3. Kaldı ki; 4721 sayılı Kanun'un 1007 nci maddesinden kaynaklanan tazminat davalarında, mülkiyet kaybının kesinleştiği tarihten itibaren 6098 Kanun'un 146 ncı maddesine (eski 125 inci md.) göre 10 yıllık genel zamanaşımı süresi içinde dava açılması gerekmektedir. Diğer yandan Anayasa Mahkemesinin 2014/6673 başvuru No.lu 25.07.2017 tarihli, 29.09.2017 tarihli Resmî Gazete'de yayımlanan Yaşar Çoban kararı ve Yargıtay Hukuk Genel Kurulunun 18.11.2009 tarihli ve 2009/4-383 Esas, 2009/517 Karar sayılı kararı nazara alındığında; Hukuk Genel Kurulu kararı ile 4721 sayılı Kanun'un 1007 nci maddesi ile düzenlenen tazminat için hukuk yolu etkili hâle gelmiş olup buna göre de; yukarıda sözü edilen Anayasa Mahkemesinin 2014/6673 başvuru No.lu 25.07.2017 tarihli kararı nazara alındığında 18.11.2009 tarihinden önce zamanaşımı süresi dolmuş bulunan davalar yönünden 4721 sayılı Kanun'un 1007 nci maddesini etkili hâle getiren Yargıtay Hukuk Genel Kurulunun 18.11.2009 tarihli kararından sonra davanın makul süre içinde açılması gerekmektedir. Eldeki dava 24/09/2018 tarihinde açılmış olup makul süre içinde açıldığının kabulü mümkün olmadığından ve davalı ... vekili süresinde zamanaşımı def'inde bulunduğundan davanın zamanaşımı süresinin geçtiği yönündeki gerekçesi isabetlidir.
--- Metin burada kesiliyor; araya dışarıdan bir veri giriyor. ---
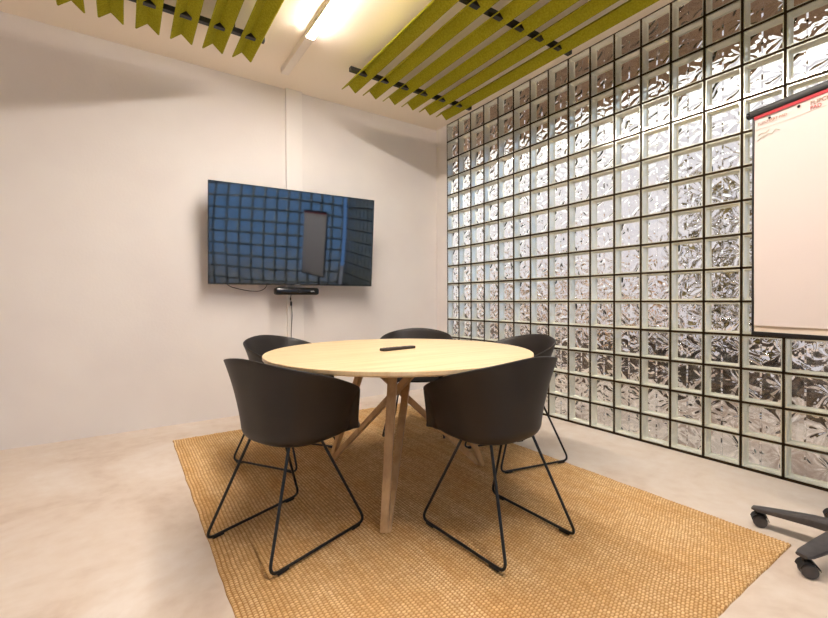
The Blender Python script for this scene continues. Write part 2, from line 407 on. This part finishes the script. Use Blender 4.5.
# ------------------------------------------------------------------ jute rug
def rug():
    x0, x1, y0, y1 = -2.76, -.785, -3.24, -.272
    nx, ny = 620, 1190
    th = .011
    X = np.linspace(0, x1-x0, nx+1); Yv = np.linspace(0, y1-y0, ny+1)
    px, py = .0160, .0125
    rs = np.random.RandomState(3)
    row = np.floor(X/px).astype(int); ph = rs.rand(row.max()+2)*.25+(np.arange(row.max()+2) % 2)*.5
    gx = np.abs(np.sin(PI*X/px))**.7
    wob = np.interp(Yv, np.linspace(0, 3, 40), rs.randn(40)*.002)
    GX = gx[:, None]
    KY = np.abs(np.sin(PI*(Yv[None, :]/py+ph[row][:, None])))**.8
    amp = .75+.5*rs.rand(row.max()+2)
    lump = np.repeat(np.repeat(rs.rand(nx//5+2, ny//5+2), 5, 0), 5, 1)[:nx+1, :ny+1]
    Z = th*.30+th*.70*(GX*.7+.3)*(.2+.8*KY)*(.7+.35*lump)*np.clip(amp[row][:, None], .85, 1.1)
    XX = np.broadcast_to(X[:, None], Z.shape)+wob[None, :]*(np.abs(X-np.mean(X))/np.mean(X))[:, None]
    YY = np.broadcast_to(Yv[None, :], Z.shape)+np.interp(X, np.linspace(0, 2, 30), rs.randn(30)*.0012)[:, None]
    edge = np.ones_like(Z); edge[0, :] = edge[-1, :] = edge[:, 0] = edge[:, -1] = 0
    Z = Z*edge
    V = np.stack([XX+x0, YY+y0, Z], -1).reshape(-1, 3)
    idx = np.arange((nx+1)*(ny+1)).reshape(nx+1, ny+1)
    Fq = np.stack([idx[:-1, :-1], idx[1:, :-1], idx[1:, 1:], idx[:-1, 1:]], -1).reshape(-1, 4)
    me = bpy.data.meshes.new('jute_rug')
    me.vertices.add(len(V)); me.vertices.foreach_set('co', V.astype(np.float32).ravel())
    me.loops.add(Fq.size); me.loops.foreach_set('vertex_index', Fq.astype(np.int32).ravel())
    me.polygons.add(len(Fq)); me.polygons.foreach_set('loop_start', np.arange(0, Fq.size, 4, dtype=np.int32))
    me.update(calc_edges=True); me.validate()
    me.polygons.foreach_set('use_smooth', [True]*len(me.polygons))
    # weave tone per point: shade painted into the gaps, pale knots varied at random
    kx = row[:, None]; ky = np.floor(Yv[None, :]/py+ph[row][:, None]).astype(int)
    tab = rs.rand(row.max()+2, ky.max()+3)
    gap_shade_tone = np.clip(((GX*.8+.2)*KY-.25)/.45, 0, 1)*(.55+.45*tab[np.broadcast_to(kx, Z.shape), ky])
    at = me.attributes.new('gap_shade_tone', 'FLOAT', 'POINT'); at.data.foreach_set('value', gap_shade_tone.astype(np.float32).ravel())
    m = mat('jute', srgb(206, 164, 104), .9, spec=.15)
    nt = m.node_tree; n = nt.nodes; l = nt.links; b = n['Principled BSDF']
    tc = n.new('ShaderNodeTexCoord')
    def nz(sc, st, det=3):
        mp = n.new('ShaderNodeMapping'); mp.inputs['Scale'].default_value = st; l.new(tc.outputs['Object'], mp.inputs[0])
        q = n.new('ShaderNodeTexNoise'); q.inputs['Scale'].default_value = sc; q.inputs['Detail'].default_value = det; l.new(mp.outputs[0], q.inputs['Vector']); return q
    c = nz(16, (1, .10, 1)); c2 = nz(5, (1, 1, 1))
    ad = n.new('ShaderNodeMath'); ad.operation = 'ADD'; l.new(c.outputs['Fac'], ad.inputs[0]); l.new(c2.outputs['Fac'], ad.inputs[1])
    cr = n.new('ShaderNodeValToRGB'); e = cr.color_ramp.elements
    e[0].position = .35; e[0].color = srgb(226, 186, 128); e[1].position = .65; e[1].color = srgb(246, 218, 170)
    hf = n.new('ShaderNodeMath'); hf.operation = 'MULTIPLY'; hf.inputs[1].default_value = .5; l.new(ad.outputs[0], hf.inputs[0]); l.new(hf.outputs[0], cr.inputs[0])
    an = n.new('ShaderNodeAttribute'); an.attribute_name = 'gap_shade_tone'
    mx = n.new('ShaderNodeMix'); mx.data_type = 'RGBA'; mx.inputs['A'].default_value = srgb(166, 120, 68)  # brown that stands in for shade between the knots
    l.new(an.outputs['Fac'], mx.inputs['Factor']); l.new(cr.outputs[0], mx.inputs['B']); l.new(mx.outputs['Result'], b.inputs['Base Color'])
    f = nz(420, (1, .5, 1), 2)
    bp = n.new('ShaderNodeBump'); bp.inputs['Strength'].default_value = .6; bp.inputs['Distance'].default_value = .003
    l.new(f.outputs['Fac'], bp.inputs['Height']); l.new(bp.outputs[0], b.inputs['Normal'])
    me.materials.append(m)
    o = bpy.data.objects.new('jute_rug', me); COL.objects.link(o)
    tag(o, 'rectangular woven jute rug under the round table and black chairs', 'rug')
rug()
RUG = .0125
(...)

4. Temyizen incelenen karar, tarafların karşılıklı iddia ve savunmalarına, dayandıkları belgelere, uyuşmazlığa uygulanması gereken hukuk kuralları ile hukukî ilişkinin nitelendirilmesine, dava şartlarına, yargılama ispat kuralları ile kararda belirtilen gerekçelere göre usul ve kanuna uygun olup temyiz dilekçesinde ileri sürülen nedenler kararın bozulmasını gerektirecek nitelikte görülmemiştir.

VI. KARAR

Açıklanan sebeplerle;

Davacılar vekilinin yerinde görülmeyen tüm temyiz itirazlarının reddi ile usul ve kanuna uygun Bölge Adliye Mahkemesi kararının 6100 sayılı Kanun’un 370 inci maddesinin birinci fıkrası uyarınca ONANMASINA,

Aşağıda yazılı bulunan temyiz harcının istek hâlinde davacılara iadesine,

Dosyanın İlk Derece Mahkemesine, kararın bir örneğinin Bölge Adliye Mahkemesine gönderilmesine,

06.04.2023 tarihinde oy birliğiyle karar verildi.